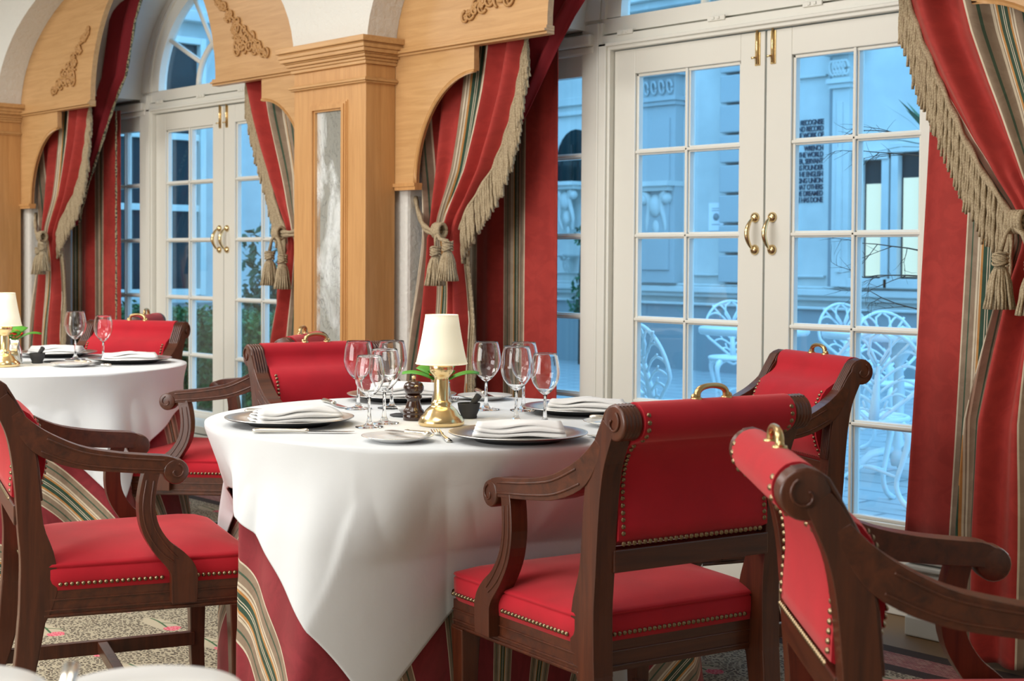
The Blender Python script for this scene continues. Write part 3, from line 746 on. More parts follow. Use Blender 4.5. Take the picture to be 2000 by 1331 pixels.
def make_chair(label, group):
    root = empty('armchair', label, 'chair', (0,0,0), 0, group)
    for s in (-1, 1):
        ex = s*.213
        # rear sabre leg below the seat rail, stile above it
        ribbon(MB(), spl([(-.335, 0, .036), (-.30, .10, .040), (-.268, .21, .046), (-.25, .335, .058), (-.242, .385, .060)], 12), lambda y, z: ex, .0455).obj('leg', MAH, root, bevel=.003)
        st = MB()
        ribbon(st, spl([(-.25, .335, .058), (-.236, .40, .080), (-.238, .47, .074), (-.252, .54, .056), (-.259, .62, .052), (-.267, .70, .052), (-.280, .76, .050), (-.303, .81, .046), (-.318, .835, .040)], 26), lambda y, z: ex, .046)
        st.lathe([(.018, -.023), (.030, -.022)]+[(KR+.0022*abs(sin(PI*5*i/20)), -.021+.042*i/20) for i in range(21)]+[(.030, .022), (.018, .023)], 26, (ex, KY, KZ), 'x')
        # scroll line on the outer end
        st.tube([(ex+s*.0245, KY+.023*(1-.75*t)*cos(2+5.2*t), KZ+.023*(1-.75*t)*sin(2+5.2*t)) for t in [i/16 for i in range(17)]], .0028, 6)
        # reeds on the front edge
        l, r = offset_poly(spl([(-.257, .60, .052), (-.267, .70, .052), (-.280, .76, .050), (-.303, .81, .046), (-.322, .855, .034)], 14))
        fr = r if r[0][0] > l[0][0] else l
        for k in range(5): st.tube([(ex-.0165+.00825*k, p[0]+.001, p[1]) for p in fr]+[(ex-.0165+.00825*k, KY+KR*cos(a), KZ+KR*sin(a)) for a in (1.0, 1.5, 2.0)], .0042, 6)
        st.obj('stile', MAH, root, bevel=.003)
        # front leg
        fl = MB(); fx = s*.236; vs = []
        for (z, w, dx, dy) in ((0, .033, .004, .006), (.12, .036, .0, .0), (.25, .042, 0, 0), (.340, .050, 0, 0)):
            for (a, b_) in ((-1,-1),(1,-1),(1,1),(-1,1)): vs.append((fx+s*dx+a*w/2, .213+dy+b_*w/2, z))
        fs = [(i*4+k, i*4+(k+1) % 4, i*4+4+(k+1) % 4, i*4+4+k) for i in range(3) for k in range(4)]+[(3,2,1,0), (12,13,14,15)]
        fl.add(vs, fs, False); fl.obj('leg', MAH, root, bevel=.003)
        # arm with scroll end, arm post
        ax = lambda y, z: s*ip(y, [-.28, .06], [.214, .246])
        arm = MB()
        ribbon(arm, spl([(-.285, .800, .022), (-.262, .765, .040), (-.222, .728, .054), (-.15, .697, .050), (-.07, .683, .044), (.0, .676, .042), (.045, .672, .040), (.068, .660, .034)], 24), ax, .044)
        arm.lathe([(.012, -.0235), (.027, -.022), (.029, -.018), (.029, .018), (.027, .022), (.012, .0235)], 20, (ax(.06, 0), .062, .657), 'x')
        arm.tube([(ax(.06, 0)+s*.024, .062+.019*(1-.75*t)*cos(1.3-5.2*t), .657+.019*(1-.75*t)*sin(1.3-5.2*t)) for t in [i/14 for i in range(15)]], .0026, 6)
        top, bot = offset_poly(spl([(-.225, .728, .030), (-.15, .697, .027), (-.07, .683, .024), (.0, .676, .022), (.035, .673, .022)], 16))
        for e in (top, bot): arm.tube([(ax(p[0], 0)+s*.0222, p[0], p[1]) for p in e], .0028, 6)
        arm.obj('arm', MAHX, root, bevel=.004, seg=3)
        px = lambda y, z: s*ip(z, [.34, .42, .66], [.254, .256, .242])
        po = MB()
        ribbon(po, spl([(.012, .668, .034), (.002, .63, .036), (-.004, .58, .038), (.004, .53, .040), (.030, .485, .043), (.062, .452, .052), (.078, .425, .060), (.080, .395, .060), (.080, .355, .058)], 26), px, .040)
        for e in offset_poly(spl([(.004, .64, .016), (-.004, .58, .018), (.004, .53, .018), (.030, .485, .018), (.060, .455, .012)], 12)): po.tube([(px(p[0], p[1])+s*.0202, p[0], p[1]) for p in e], .0024, 6)
        po.obj('arm_post', MAH, root, bevel=.003)
    # seat rails
    hw = lambda y: .232+.026*(y+.235)/.47
    rl = MB()
    for s in (-1, 1):
        for (z0, z1, d) in ((.337, .400, .0), (.352, .357, .0035), (.340, .346, .004), (.376, .380, .003)):
            vs = [(s*(hw(y)+d-o), y, z) for z in (z0, z1) for y in (-.225, .232) for o in (0, .028)]
            rl.add(vs, [(0,1,3,2), (4,6,7,5), (0,4,5,1), (2,3,7,6), (0,2,6,4), (1,5,7,3)], False)
    for (y0, y1) in ((-.235, -.210), (.210, .236)):
        w = hw(y0)-.012; rl.box(-w, w, y0, y1, .337, .400)
        yo = y0-.003 if y0 < 0 else y1; rl.box(-w, w, yo, yo+.003, .346, .350).box(-w, w, yo, yo+.003, .376, .379)
    fix_normals(rl.obj('seat_rail', MAHX, root, bevel=.002))
    # stretchers
    sr = MB()
    for s in (-1, 1): sr.box(s*.222-.011, s*.222+.011, -.29, .205, .125, .160)
    sr.box(-.215, .215, -.045, -.020, .130, .158)
    sr.obj('stretcher', MAH, root, bevel=.002)
    # upholstered seat: side band, welt and crowned top
    sc = MB()
    def ring(k, z, inset):
        t = k/64*4; e = int(t) % 4; f = t-int(t)
        h = lambda y: hw(y)-inset
        y0, y1 = -.235+inset, .238-inset
        c = [(-h(y0), y0), (h(y0), y0), (h(y1), y1), (-h(y1), y1)]
        a, b_ = c[e], c[(e+1) % 4]; x, y = a[0]+(b_[0]-a[0])*f, a[1]+(b_[1]-a[1])*f
        # round the corners a little
        d = min(f, 1-f)
        if d < .10:
            q = .012*(1-d/.10)**2; L_ = math.hypot(x, y); x -= x/L_*q; y -= y/L_*q
        return (x, y, z)
    prof = [(.397, .004), (.399, -.002), (.425, -.005), (.446, -.005), (.450, -.001), (.453, -.006), (.458, -.004), (.462, .006), (.470, .025), (.479, .06), (.485, .105), (.488, .16), (.489, .215)]
    vs = [ring(k, z, ins) for z, ins in prof for k in range(64)]
    fs = [(j*64+i, j*64+(i+1) % 64, j*64+64+(i+1) % 64, j*64+64+i) for j in range(len(prof)-1) for i in range(64)]
    fs.append(tuple((len(prof)-1)*64+i for i in range(64)))
    sc.add(vs, fs, True); sc.obj('seat', VEL, root)
    # upholstered back with rolled top
    inner = .188
    prof = [(-.250, .590), (-.245, .64), (-.250, .69), (-.268, .745), (-.300, .79), (-.328, .815), (-.340, .835), (-.343, .855), (-.352, .872), (-.370, .880), (-.390, .876), (-.405, .860), (-.409, .840), (-.402, .820), (-.385, .806), (-.365, .800), (-.345, .785), (-.320, .75), (-.304, .70), (-.296, .64), (-.290, .590)]
    prof = [(y+.037*max(0, min(1, (z-.60)/.19)), z) for y, z in prof]
    prof = [(y+(.016*smooth(.60, .66, z)*(1-smooth(.79, .83, z)) if k < 8 else 0), z) for k, (y, z) in enumerate(prof)]
    prof = spl(prof, 44); cy_, cz_ = -.30, .72
    def Pb(u, v):
        x = -inner+2*inner*u; i = min(int(v*44+.5), 44) % 44; y, z = prof[i]
        e = 1-abs(2*u-1)**6
        if z < .795: y += (.008 if y > -.265 else -.006)*e*smooth(.59, .65, z)
        return (x, y, z)
    bk = MB().grid(Pb, 24, 44, cv=True)
    k = len(bk.v)
    for u in (0, 1):
        vs = [Pb(u, j/44) for j in range(44)]; bk.add(vs, [tuple(range(44)) if u else tuple(range(44))[::-1]], False)
    fix_normals(bk.obj('backrest', VEL, root))
    MB().box(-.195, .195, -.286, -.252, .545, .590).obj('back_rail', MAHX, root, bevel=.003)
    # nails
    def nrow(pts, n_, sp=.0125):
        q = MB(); nail_row(q, pts, n_, sp); q.obj('nailhead_trim', BRASSD, root)
    for y_, n_, pr_ in ((0, (0, -1, 0), [p for p in prof[22:] if p[1] < .795 and p[1] > .6]), (1, (0, 1, 0), [p for p in prof[:16] if .6 < p[1] < .80])):
        dy = -.003 if y_ == 0 else .003
        for s in (-1, 1): nrow([(s*(inner-.010), p[0]+dy, p[1]) for p in pr_], n_)
        yb = -.293 if y_ == 0 else -.246
        nrow([(-.178, yb, .602), (.178, yb, .602)], n_)
        if y_ == 0:
            for s in (-1, 1): nrow([(s*(inner-.010), KY+(KR+.004)*cos(a), KZ+(KR+.004)*sin(a)) for a in (4.3, 3.9, 3.5, 3.1, 2.7, 2.3)], [(0, cos(a), sin(a)) for a in (4.1, 3.7, 3.3, 2.9, 2.5)])
    for s in (-1, 1):
        X_ = lambda y: s*(hw(y)+.006)
        nrow([(X_(-.19), -.19, .413), (X_(.045), .045, .413)], (s, 0, 0)); nrow([(X_(.115), .115, .413), (X_(.235), .235, .413)], (s, 0, 0))
    nrow([(-.185, -.2405, .413), (.185, -.2405, .413)], (0, -1, 0)); nrow([(-.25, .2435, .413), (.25, .2435, .413)], (0, 1, 0))
    # brass lifting handle
    h = MB(); pts = []
    for i in range(21):
        t = i/20; a = PI*t; pts.append((-.036*cos(a)*(1+.12*sin(a)), KY, .876+.028*max(0, sin(a))**.55))
    h.tube(pts, [.0052+.0016*abs(math.cos(a_*PI/20)) for a_ in range(21)], 10)
    for s in (-1, 1): h.lathe([(.0, .002), (.011, .0), (.012, -.006), (.006, -.008)][::-1], 12, (s*.038, KY, .882)); h.ball((s*.044, KY, .884), .006)
    h.obj('lifting_handle', BRASSA, root)
    return root
def heading(fx, fy): return math.atan2(fy, fx)-PI/2
CH = dict(A=((-2.169, 2.273), (-.983, .186)), H=((-3.245, 1.703), (.315, .949)), C=((-2.666, 3.215), (-.400, -.917)), B=((-1.090, 1.975), (.680, .733)),
          D=((-3.532, 2.622), (.985, -.172)), E=((-4.549, 2.707), (-.767, -.641)), F_=((-5.428, 2.682), (.492, -.870)), G=((-6.36, 3.06), (-.674, -.738)))
GRP = 'red velvet armchairs'
proto = make_chair('red velvet armchair seen from behind, pushed up to the nearer laid table', GRP)
p, f = CH['A']; proto.location = (p[0], p[1], 0); proto.rotation_euler = (0, 0, heading(*f))
for k, lab in (('H', 'red velvet armchair at the left edge with its seat in profile, facing the nearer table'),
               ('C', 'red velvet armchair with its back to the garden doors behind the nearer table'),
               ('B', 'large red velvet armchair at lower right, turned away from the nearer table'),
               ('D', 'red velvet armchair behind the nearer table on its left, front of backrest showing'),
               ('E', 'reddish armchair with open arms between the two tables, its back hidden by another chair'),
               ('F_', 'red velvet armchair behind the far left table, front of backrest showing'),
               ('G', 'red armchair whose top just shows above another chair behind the far left table')):
    p, f = CH[k]; dup(proto, (p[0], p[1], 0), heading(*f), lab, GRP)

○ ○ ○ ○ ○

● **Task instructions**:
Isolate the lines that hold the word "from" and copy all of them.

● **The completed task**:
The Blender Python script for this scene continues. Write part 3, from line 746 on. More parts follow. Use Blender 4.5. Take the picture to be 2000 by 1331 pixels.
proto = make_chair('red velvet armchair seen from behind, pushed up to the nearer laid table', GRP)
               ('B', 'large red velvet armchair at lower right, turned away from the nearer table'),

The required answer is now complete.